Tal sistema de producción independiente redefine el concepto setentero de la escuela del super ocho y de la alternativa de las cooperativas de otrora.
En efecto, los rodajes del incipiente autor recuerdan las propuestas colectivas de las pandillas de Diego Rísquez y las sociedades de Jacobo Penzo durante el montaje de El afinque de Marín.
Jorge se rodea de familiares, de incondicionales, de panas de la infancia, buscando conexiones domésticas y subjetivas, en viajes artísticos que superan los límites de la diáspora.
El director vive fuera del país, en Canadá. Sin embargo, como la mayoría de sus colegas, hace largometrajes para elaborar el destierro y el exilio, honrando un compromiso de visibilizar los problemas de su ex patria, de la Venezuela del desplome socialista.
La Soledad narró la historia de una quinta donde creció la familia del realizador en Caracas. Venida a menos y convertida en ruina, aquella morada representó el abandono y el declive de la república.
La idea será retomada por El Paraíso de Patricia Ferreira, una directora de la misma época.
La Fortaleza expande las heridas de La Soledad, al contar una posible versión del lado oscuro del padre del director de la película.
La cinta, por tanto, borra deliberadamente las barreras entre la realidad y la ficción, recreando la vida del progenitor de Jorge Thielen Armand.
El señor se interpreta así mismo, en el papel de un hombre al borde del aislamiento, la crisis de madurez, el alcoholismo, la esquizofrenia y el síndrome de la adolescencia prolongada.
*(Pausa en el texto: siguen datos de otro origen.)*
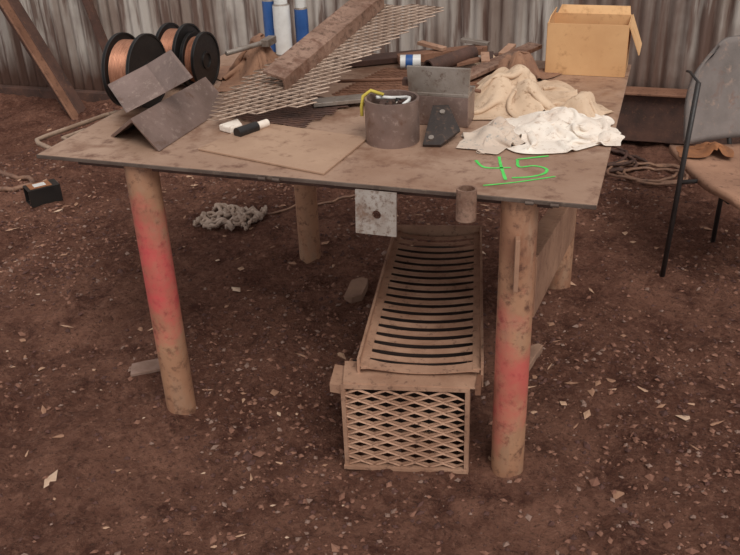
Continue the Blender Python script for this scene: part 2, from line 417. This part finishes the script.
def slab(x0,x1,z0,z1,mt,c0=L0,c1=L1):
    vs=[QR(x0,c0,z0),QR(x1,c0,z0),QR(x1,c0,z1),QR(x0,c0,z1),QR(x0,c1,z0),QR(x1,c1,z0),QR(x1,c1,z1),QR(x0,c1,z1)]
    b.raw(vs,[(0,1,2,3),(7,6,5,4),(0,4,5,1),(1,5,6,2),(2,6,7,3),(3,7,4,0)],mt)
for side in (0,1):
    a0,a1=(-.012,-.004) if side==0 else (W+.004,W+.012); m0,m1=(-.004,.020) if side==0 else (W-.020,W+.004)
    slab(a0,a1,.270,.322+RZ,M_mesh); slab(m0,m1,.296+RZ,.300+RZ,M_mesh)
for i in range(n):
    c=L0+(L1-L0)*(i+.4)/n; vs=[];fs=[]; sg=14; wd=.0195
    if i==0: wd=.034
    for k in range(sg+1):
        t=k/sg; a=W*t; z=.299+RZ+sag(t); bow=.012*(1-(2*t-1)**2); ww=wd*(1+.8*(2*t-1)**8)
        for (dc,dz) in ((-ww/2,.0),(ww/2,.0025),(ww/2,-.0005),(-ww/2,-.003)):
            vs.append(QR(a,c+dc-bow,z+dz))
    for k in range(sg):
        for q in range(4):
            q2=(q+1)%4; fs.append((k*4+q,k*4+q2,k*4+4+q2,k*4+4+q))
    fs+= [(0,1,2,3),(sg*4+3,sg*4+2,sg*4+1,sg*4)]
    b.raw(vs,fs,M_mesh)
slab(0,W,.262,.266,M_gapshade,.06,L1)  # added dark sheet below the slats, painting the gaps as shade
fbar(QR(-.01,L1,.296+RZ),QR(W+.01,L1,.296+RZ),.012,.05)
for a in (.0,W-.01): b.bar(QR(a,L1-.02,-.02),QR(a,L1-.02,.28),.02,.02,M_rustdk,(0,1,0))
b.done('grate_basket')

# ------------------------------------------------------------ things on the table
T=H
b=B(); b.angle((-.037,.043,T+.09),(-.175,.125,T+.002),(.045,.035,T+.002),(0,.45,0),.010,M_steel); b.done('angle_iron',.001)
b=B(); b.angle((-.01,.21,1.002),(-.109,.13,.955),(.107,.169,1.062),(-.12,.10,.05),.009,M_steel); b.done('angle_iron.001',.001)
def spool(name,xa,xb,y,R_):
    b=B(); zc=T+R_+.001
    for x in (xa,xb):
        b.cyl((x-.003,y,zc),(x+.003,y,zc),R_,M_black,seg=48)
        b.pipe((x-.006,y,zc),(x+.006,y,zc),R_,R_-.006,M_black,seg=48)
        b.pipe((x-.008,y,zc),(x+.008,y,zc),.03,.024,M_black)
        for k in range(6):
            a=k*math.pi/3; b.bar((x-.005,y+.03*math.cos(a),zc+.03*math.sin(a)),(x-.005,y+(R_-.01)*math.cos(a),zc+(R_-.01)*math.sin(a)),.006,.006,M_black,(1,0,0))
    m=16; xs=np.linspace(xa+.003,xb-.003,m)
    for i in range(m-1):
        xm=(xs[i]+xs[i+1])/2
        b.cyl((xs[i],y,zc),(xm,y,zc),R_*.80,M_copper,r1=R_*.82,seg=48,caps=False)
        b.cyl((xm,y,zc),(xs[i+1],y,zc),R_*.82,M_copper,r1=R_*.80,seg=48,caps=False)
    b.done(name)
spool('wire_spool',-.290,-.202,.42,.118)
spool('wire_spool.001',-.262,-.190,.67,.108)
spool('wire_spool.002',-.170,-.128,.67,.095)
def can(name,x,y,r,h,body,cap,band=True):
    b=B(); b.cyl((x,y,T),(x,y,T+h),r,body); b.cyl((x,y,T+h),(x,y,T+h+.012),r,M_steellt,r1=r*.6)
    b.cyl((x,y,T+h+.005),(x,y,T+h+.05),r*.8,cap,r1=r*.76); b.pipe((x,y,T),(x,y,T+.006),r+.001,r-.004,M_steellt)
    b.cyl((x,y,T+.10),(x,y,T+.14),r+.0006,cap if band else body,caps=False)
    b.done(name)
can('spray_can',-.050,1.16,.033,.19,M_white,M_white,False)
can('spray_can.001',-.112,1.19,.028,.20,M_blue,M_blue,False)
can('spray_can.002',.015,1.20,.026,.17,M_blue,M_white,False)
b=B(); b.prism([(.15,.07,T+.001),(.57,-.03,T+.001),(.595,.265,T+.001),(.215,.33,T+.001)],(0,0,.006),M_plate); b.done('flat_steel_plate',.001)
b=B(); d=Vector((.125,.64,.14)); F=Vector((.265,.445,.992))
b.angle(F,F+Vector((.004,.0,-.045)),F+Vector((-.078,.012,.018)),d,.009,M_angle)
b.done('long_angle_iron',.001)
b=B(); expmesh(b,(0,0,.925-.2*.3),(1,0,0),(0,1,.2),[(.07,.42),(.12,.25),(.37,.38),(.42,.65),(.62,1.14),(.30,1.15),(.18,.72)],.060,.027,.72,M_sheet,.0025,rot=.25)
b.done('expanded_metal_sheet')
b=B(); expmesh(b,(0,0,T+.012),(1,0,0),(0,1,0),[(.34,.62),(.60,.60),(.86,.78),(.80,1.02),(.42,.98)],.052,.022,.62,M_rust,.003,rot=-.2)
b.done('expanded_metal_sheet.001')
b=B(); expmesh(b,(0,0,T+.008),(1,0,0),(0,1,0),[(.08,.36),(.36,.30),(.44,.60),(.10,.62)],.052,.022,.60,M_rustdk,.003,rot=.1)
b.done('expanded_metal_sheet.002')
b=B(); b.bar((.33,.50,T+.022),(.50,.60,T+.022),.06,.012,M_steellt); b.done('flat_bar',.001)
b=B(); b.tube([(.36,.66,T+.05),(.60,.60,T+.085),(.86,.55,T+.075)],.006,M_rust); b.done('steel_rod')
b=B(); c=(.665,.275); b.pipe((c[0],c[1],T),(c[0],c[1],T+.125),.077,.070,M_steel,seg=48); b.cyl((c[0],c[1],T+.001),(c[0],c[1],T+.07),.069,M_rustdk)
for i in range(16):
    a=random.uniform(0,6.28); r=random.uniform(0,.045); l=random.uniform(.015,.04)
    p=Vector((c[0]+r*math.cos(a),c[1]+r*math.sin(a),T+.075)); q=p+Vector((random.uniform(-.03,.03),random.uniform(-.03,.03),l))
    b.cyl(p,q,random.uniform(.004,.011),random.choice([M_black,M_black,M_steellt,M_rustdk,M_rustdk]),seg=10)
b.tube([(c[0]+.05*math.cos(t*.5-.6),c[1]+.05*math.sin(t*.5-.6),T+.115+.006*math.sin(t)) for t in range(8)],.005,M_white)
b.tube([(c[0]-.03,c[1]+.02,T+.125),(c[0]-.065,c[1]+.01,T+.138),(c[0]-.083,c[1]-.005,T+.125),(c[0]-.087,c[1]-.01,T+.095),(c[0]-.085,c[1]-.015,T+.07)],.005,M_yel)
b.done('steel_pipe_cup')
b=B(); b.box((.76,.47,T+.045),(.18,.09,.088),M_steel); b.prism([(.67,.428,T+.089),(.85,.428,T+.089),(.855,.425,T+.175),(.665,.425,T+.175)],(0,.010,0),M_steellt)
b.box((.76,.475,T+.094),(.18,.10,.010),M_steellt); b.box((.655,.46,T+.12),(.02,.03,.02),M_rustdk)
b.done('welded_steel_bracket',.0015)
b=B(); b.prism([(.765,.235,T+.002),(.815,.243,T+.002),(.850,.33,T+.02),(.80,.395,T+.07),(.755,.385,T+.068)],(0,-.004,.008),M_bolt)
for p in ((.783,.26,T+.018),(.825,.31,T+.022),(.79,.36,T+.062)): b.cyl(p,(p[0],p[1]-.003,p[2]+.006),.008,M_steellt,seg=12)
b.done('bolt_plate',.0008)
b=B(); b.cyl((.215,.19,T+.016),(.245,.26,T+.016),.016,M_black); b.cyl((.245,.26,T+.016),(.262,.30,T+.016),.012,M_rag_w); b.done('paint_marker')
b=B(); b.prism([(.13,.24,T+.001),(.18,.22,T+.001),(.20,.26,T+.001),(.16,.31,T+.001)],(0,0,.02),M_rag_w); b.done('chalk_block',.004)
b=B(); b.tube([(-.02,.62,T+.135),(.02,.70,T+.138),(.055,.78,T+.14)],.009,M_steellt); b.box((.06,.79,T+.14),(.03,.07,.025),M_steellt); b.done('chipping_hammer',.002)
b=B(); b.bar((.45,1.05,T+.03),(.75,1.18,T+.05),.05,.03,M_rust); b.done('scrap_bar',.002)
b=B(); b.pipe((.60,.92,T+.04),(.72,1.10,T+.055),.026,.020,M_rustdk); b.done('scrap_pipe')
b=B(); b.bar((.74,.86,T+.03),(.93,1.18,T+.07),.06,.015,M_angle); b.done('scrap_bar.001',.002)
b=B(); b.bar((.20,1.0,T+.015),(.52,1.2,T+.015),.09,.02,M_rustdk); b.done('scrap_bar.002',.002)
b=B(); b.cyl((.48,.98,T+.04),(.55,1.0,T+.04),.024,M_white); b.cyl((.50,.985,T+.04),(.525,.99,T+.04),.0245,M_blue,caps=False); b.done('paint_tin')
b=B()
for k in range(9):
    x=random.uniform(.5,.86); y=random.uniform(1.02,1.2); a=random.uniform(0,3.1); l=random.uniform(.04,.09)
    b.bar((x-l*math.cos(a),y-l*math.sin(a)*.6,T+.02+.01*k*.6),(x+l*math.cos(a),y+l*math.sin(a)*.6,T+.03+.01*k*.6),.03,.012,random.choice([M_rust,M_rustdk,M_mesh,M_steellt]))
b.done('scrap_pile',.001)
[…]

Lo vemos chocar su automóvil en una borrachera, ser echado de la casa por sus padres, y finalmente decidido a reencontrarse en el sur de la geografía, por los predios de la Gran Sabana.
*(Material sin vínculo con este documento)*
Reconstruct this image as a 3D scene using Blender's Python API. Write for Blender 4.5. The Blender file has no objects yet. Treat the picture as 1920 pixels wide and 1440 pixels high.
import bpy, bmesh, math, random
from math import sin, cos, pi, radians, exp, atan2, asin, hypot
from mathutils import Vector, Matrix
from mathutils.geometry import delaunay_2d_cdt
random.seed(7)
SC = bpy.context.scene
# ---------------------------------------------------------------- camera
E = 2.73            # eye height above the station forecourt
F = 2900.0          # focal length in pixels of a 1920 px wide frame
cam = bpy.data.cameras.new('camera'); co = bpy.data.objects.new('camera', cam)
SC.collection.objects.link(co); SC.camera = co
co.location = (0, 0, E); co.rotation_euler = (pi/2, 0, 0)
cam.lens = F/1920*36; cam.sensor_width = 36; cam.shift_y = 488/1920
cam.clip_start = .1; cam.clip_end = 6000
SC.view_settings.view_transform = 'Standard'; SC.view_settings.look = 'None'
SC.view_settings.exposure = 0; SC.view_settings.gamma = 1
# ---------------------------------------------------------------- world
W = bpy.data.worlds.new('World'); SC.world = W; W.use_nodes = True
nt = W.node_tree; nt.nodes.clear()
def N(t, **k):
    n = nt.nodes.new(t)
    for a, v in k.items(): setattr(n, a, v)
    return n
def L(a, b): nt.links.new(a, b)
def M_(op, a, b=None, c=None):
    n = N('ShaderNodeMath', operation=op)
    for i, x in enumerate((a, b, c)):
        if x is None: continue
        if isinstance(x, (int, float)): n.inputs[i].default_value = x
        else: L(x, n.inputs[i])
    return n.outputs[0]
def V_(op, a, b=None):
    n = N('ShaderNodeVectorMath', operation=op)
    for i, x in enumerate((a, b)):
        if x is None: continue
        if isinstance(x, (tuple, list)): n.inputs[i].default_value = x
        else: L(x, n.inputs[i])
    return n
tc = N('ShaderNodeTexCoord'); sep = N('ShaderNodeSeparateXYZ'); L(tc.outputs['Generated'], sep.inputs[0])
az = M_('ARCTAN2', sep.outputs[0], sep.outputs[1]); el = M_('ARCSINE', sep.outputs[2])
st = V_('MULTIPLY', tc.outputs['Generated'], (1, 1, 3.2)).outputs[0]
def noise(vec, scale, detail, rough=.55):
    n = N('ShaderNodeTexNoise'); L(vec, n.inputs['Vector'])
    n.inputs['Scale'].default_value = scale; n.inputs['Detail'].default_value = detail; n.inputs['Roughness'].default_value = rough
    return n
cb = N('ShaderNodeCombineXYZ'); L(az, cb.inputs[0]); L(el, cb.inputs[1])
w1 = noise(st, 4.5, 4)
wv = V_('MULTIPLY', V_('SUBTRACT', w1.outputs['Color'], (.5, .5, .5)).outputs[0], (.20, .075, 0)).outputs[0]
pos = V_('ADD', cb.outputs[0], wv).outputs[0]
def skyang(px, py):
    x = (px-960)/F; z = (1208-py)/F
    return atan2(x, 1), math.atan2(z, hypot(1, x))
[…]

Cargado de un morral y de una botella de ron, emprende una odisea al fondo del abismo. El paisaje marca su destino, como en las cintas de Carlos Oteyza y Claudia Pinto, influidas por la belleza pornográfica de los tepuyes.
El contraste con la miseria del personaje es brutal. Una de las metáforas del libreto.
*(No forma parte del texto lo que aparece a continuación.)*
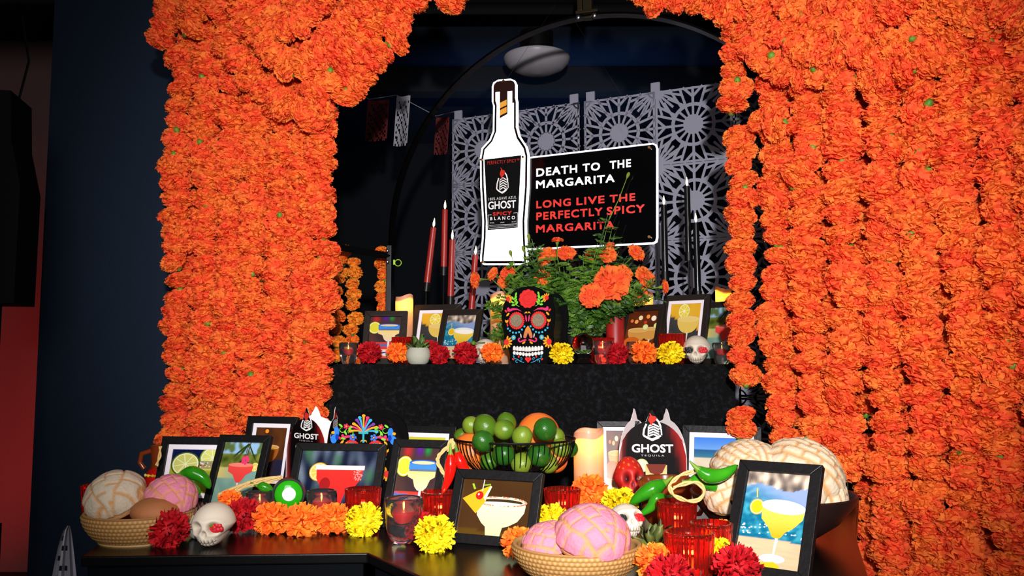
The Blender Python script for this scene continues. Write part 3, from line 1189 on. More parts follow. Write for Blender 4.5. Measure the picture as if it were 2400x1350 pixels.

El protagonista resume las imperfecciones de su condición humana, al frente de unos parajes monumentales.
En la selva, el padre intenta organizar su existencia en otra casa abandonada de la familia, cubierta por la maleza, el óxido y la erosión de los ríos.
El personaje descubre una posibilidad de escape en la extracción de recursos del Arco Minero.
Reinicia un ciclo maldito de conquista y depredación, condenado a un infierno de botellas, ficheras, corrupciones y ajustes de cuenta, a punta de bala.
La locura y la introspección fotográfica reinventan los corazones de las tinieblas de Conrad, Coppola y Herzog, sobre todo el Werner de Aguirre: la Ira de Dios, bien citado en el desarrollo del subtexto.
La ilusión utópica, como es costumbre en la pesadilla criolla, terminará mal o concluirá en más desencanto.
Ocurre la tragedia de una muerte inesperada y de un incendio del lugar de las memorias familiares en el Amazonas. Por ende, la nostalgia no parece aportar una salida.
La Fortaleza nos habla de una redención menos heroica, menos mesiánica, menos ambiciosa de un Fitzcarraldo tropical.
El desenlace permite y cristaliza la auténtica reconciliación del filme, la del padre con el hijo, dentro y fuera de la pantalla.
A través de Skype, ellos se comunican a la distancia, reconociéndose en el espejo, cual selfie poético y reverberante.
El padre se ha transformado, ha decidido crecer y deslastrarse de sus complejos juveniles. Sentado en una ventana, con una vista a un pueblo discreto y desierto, deja correr sus lágrimas agridulces.
La Fortaleza describe un estado de resurrección en el estancamiento, en el vacío, en las antípodas.
En sus paradojas reside el mejor cine de Venezuela, de impacto en festivales, en nuestras retinas y en nuestra memoria.